Make an exact copy of the lines, leaving the pictures out.

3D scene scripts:

+ + + + + + +

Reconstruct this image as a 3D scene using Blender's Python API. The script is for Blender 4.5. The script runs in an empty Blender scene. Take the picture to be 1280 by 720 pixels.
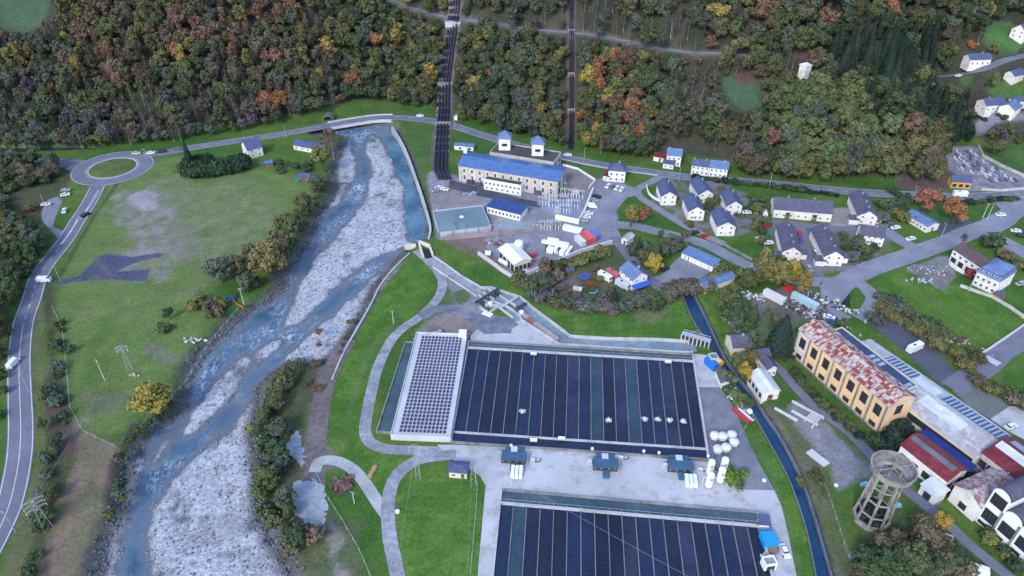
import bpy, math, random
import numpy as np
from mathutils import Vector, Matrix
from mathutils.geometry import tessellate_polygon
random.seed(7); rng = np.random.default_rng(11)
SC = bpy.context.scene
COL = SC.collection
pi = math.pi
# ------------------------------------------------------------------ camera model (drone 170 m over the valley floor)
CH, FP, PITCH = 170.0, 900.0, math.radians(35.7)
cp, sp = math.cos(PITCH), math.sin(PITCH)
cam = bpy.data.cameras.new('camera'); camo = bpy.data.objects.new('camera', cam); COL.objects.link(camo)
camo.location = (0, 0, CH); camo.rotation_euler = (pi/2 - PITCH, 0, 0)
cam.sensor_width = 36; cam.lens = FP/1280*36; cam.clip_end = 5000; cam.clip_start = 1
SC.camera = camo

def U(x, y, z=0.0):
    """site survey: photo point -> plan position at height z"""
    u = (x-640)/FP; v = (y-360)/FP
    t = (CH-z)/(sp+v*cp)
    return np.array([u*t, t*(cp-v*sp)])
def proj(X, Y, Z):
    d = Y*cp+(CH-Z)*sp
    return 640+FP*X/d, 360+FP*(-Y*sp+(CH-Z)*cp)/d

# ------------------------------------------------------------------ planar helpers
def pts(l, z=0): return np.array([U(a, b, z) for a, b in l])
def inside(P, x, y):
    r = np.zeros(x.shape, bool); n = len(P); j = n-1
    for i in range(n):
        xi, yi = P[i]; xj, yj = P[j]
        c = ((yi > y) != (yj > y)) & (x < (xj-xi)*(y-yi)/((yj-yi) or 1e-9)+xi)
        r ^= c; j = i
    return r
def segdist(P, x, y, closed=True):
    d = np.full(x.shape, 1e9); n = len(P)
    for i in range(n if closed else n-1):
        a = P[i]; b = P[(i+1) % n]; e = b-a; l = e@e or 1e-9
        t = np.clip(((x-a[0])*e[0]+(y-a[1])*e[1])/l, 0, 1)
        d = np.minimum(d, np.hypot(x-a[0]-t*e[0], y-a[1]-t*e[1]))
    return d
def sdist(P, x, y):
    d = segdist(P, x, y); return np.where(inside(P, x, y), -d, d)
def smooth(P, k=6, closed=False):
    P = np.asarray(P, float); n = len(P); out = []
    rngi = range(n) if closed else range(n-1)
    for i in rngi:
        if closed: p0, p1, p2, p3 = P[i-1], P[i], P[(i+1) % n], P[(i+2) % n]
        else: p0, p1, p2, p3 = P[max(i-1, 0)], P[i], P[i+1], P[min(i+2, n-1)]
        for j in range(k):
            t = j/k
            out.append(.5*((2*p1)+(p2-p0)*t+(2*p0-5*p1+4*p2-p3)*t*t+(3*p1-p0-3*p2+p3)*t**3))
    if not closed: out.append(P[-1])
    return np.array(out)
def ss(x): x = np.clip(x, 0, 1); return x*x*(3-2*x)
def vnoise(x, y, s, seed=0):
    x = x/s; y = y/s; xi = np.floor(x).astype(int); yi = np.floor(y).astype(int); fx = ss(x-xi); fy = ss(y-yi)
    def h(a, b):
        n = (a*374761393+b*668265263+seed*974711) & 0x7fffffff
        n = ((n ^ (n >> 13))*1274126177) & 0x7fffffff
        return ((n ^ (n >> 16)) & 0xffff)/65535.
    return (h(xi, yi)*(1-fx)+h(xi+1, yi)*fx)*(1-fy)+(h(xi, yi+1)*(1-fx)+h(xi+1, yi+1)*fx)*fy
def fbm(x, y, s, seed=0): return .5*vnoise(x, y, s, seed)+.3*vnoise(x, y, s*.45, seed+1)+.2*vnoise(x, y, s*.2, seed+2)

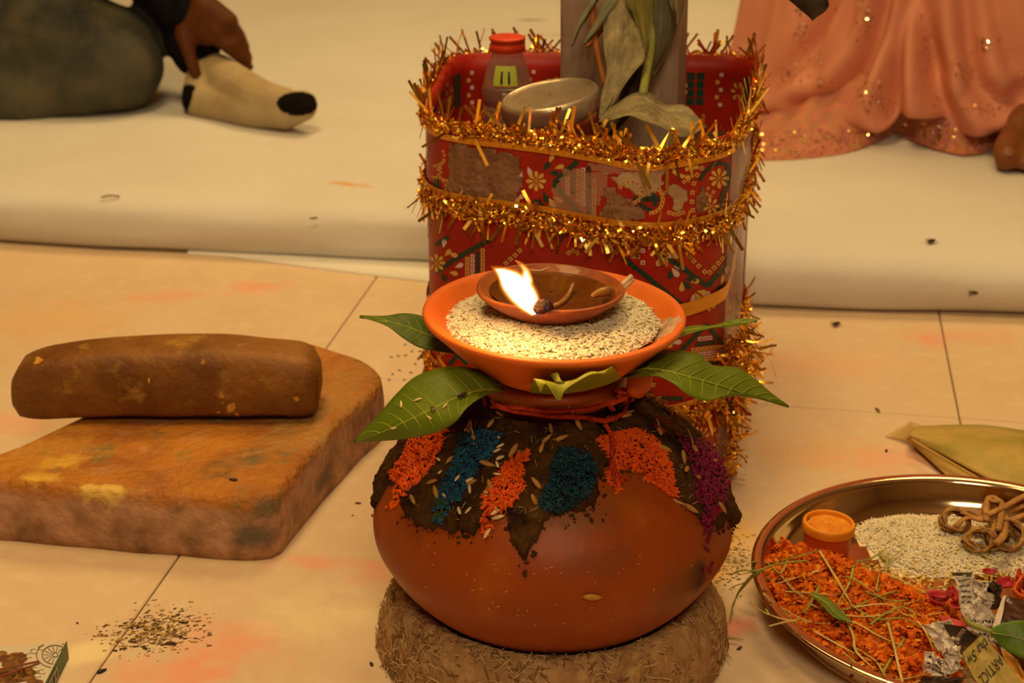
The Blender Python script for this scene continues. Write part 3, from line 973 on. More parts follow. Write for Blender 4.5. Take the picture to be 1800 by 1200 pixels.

+ + + + + + +

[Output]
Reconstruct this image as a 3D scene using Blender's Python API. The script is for Blender 4.5. The script runs in an empty Blender scene. Take the picture to be 1280 by 720 pixels.
import bpy, math, random
import numpy as np
from mathutils import Vector, Matrix
from mathutils.geometry import tessellate_polygon
random.seed(7); rng = np.random.default_rng(11)
SC = bpy.context.scene
COL = SC.collection
pi = math.pi
# ------------------------------------------------------------------ camera model (drone 170 m over the valley floor)
CH, FP, PITCH = 170.0, 900.0, math.radians(35.7)
cp, sp = math.cos(PITCH), math.sin(PITCH)
cam = bpy.data.cameras.new('camera'); camo = bpy.data.objects.new('camera', cam); COL.objects.link(camo)
camo.location = (0, 0, CH); camo.rotation_euler = (pi/2 - PITCH, 0, 0)
cam.sensor_width = 36; cam.lens = FP/1280*36; cam.clip_end = 5000; cam.clip_start = 1
SC.camera = camo

def U(x, y, z=0.0):
    """site survey: photo point -> plan position at height z"""
    u = (x-640)/FP; v = (y-360)/FP
    t = (CH-z)/(sp+v*cp)
    return np.array([u*t, t*(cp-v*sp)])
def proj(X, Y, Z):
    d = Y*cp+(CH-Z)*sp
    return 640+FP*X/d, 360+FP*(-Y*sp+(CH-Z)*cp)/d

# ------------------------------------------------------------------ planar helpers
def pts(l, z=0): return np.array([U(a, b, z) for a, b in l])
def inside(P, x, y):
    r = np.zeros(x.shape, bool); n = len(P); j = n-1
    for i in range(n):
        xi, yi = P[i]; xj, yj = P[j]
        c = ((yi > y) != (yj > y)) & (x < (xj-xi)*(y-yi)/((yj-yi) or 1e-9)+xi)
        r ^= c; j = i
    return r
def segdist(P, x, y, closed=True):
    d = np.full(x.shape, 1e9); n = len(P)
    for i in range(n if closed else n-1):
        a = P[i]; b = P[(i+1) % n]; e = b-a; l = e@e or 1e-9
        t = np.clip(((x-a[0])*e[0]+(y-a[1])*e[1])/l, 0, 1)
        d = np.minimum(d, np.hypot(x-a[0]-t*e[0], y-a[1]-t*e[1]))
    return d
def sdist(P, x, y):
    d = segdist(P, x, y); return np.where(inside(P, x, y), -d, d)
def smooth(P, k=6, closed=False):
    P = np.asarray(P, float); n = len(P); out = []
    rngi = range(n) if closed else range(n-1)
    for i in rngi:
        if closed: p0, p1, p2, p3 = P[i-1], P[i], P[(i+1) % n], P[(i+2) % n]
        else: p0, p1, p2, p3 = P[max(i-1, 0)], P[i], P[i+1], P[min(i+2, n-1)]
        for j in range(k):
            t = j/k
            out.append(.5*((2*p1)+(p2-p0)*t+(2*p0-5*p1+4*p2-p3)*t*t+(3*p1-p0-3*p2+p3)*t**3))
    if not closed: out.append(P[-1])
    return np.array(out)
def ss(x): x = np.clip(x, 0, 1); return x*x*(3-2*x)
def vnoise(x, y, s, seed=0):
    x = x/s; y = y/s; xi = np.floor(x).astype(int); yi = np.floor(y).astype(int); fx = ss(x-xi); fy = ss(y-yi)
    def h(a, b):
        n = (a*374761393+b*668265263+seed*974711) & 0x7fffffff
        n = ((n ^ (n >> 13))*1274126177) & 0x7fffffff
        return ((n ^ (n >> 16)) & 0xffff)/65535.
    return (h(xi, yi)*(1-fx)+h(xi+1, yi)*fx)*(1-fy)+(h(xi, yi+1)*(1-fx)+h(xi+1, yi+1)*fx)*fy
def fbm(x, y, s, seed=0): return .5*vnoise(x, y, s, seed)+.3*vnoise(x, y, s*.45, seed+1)+.2*vnoise(x, y, s*.2, seed+2)

The Blender Python script for this scene continues. Write part 3, from line 973 on. More parts follow. Write for Blender 4.5. Take the picture to be 1800 by 1200 pixels.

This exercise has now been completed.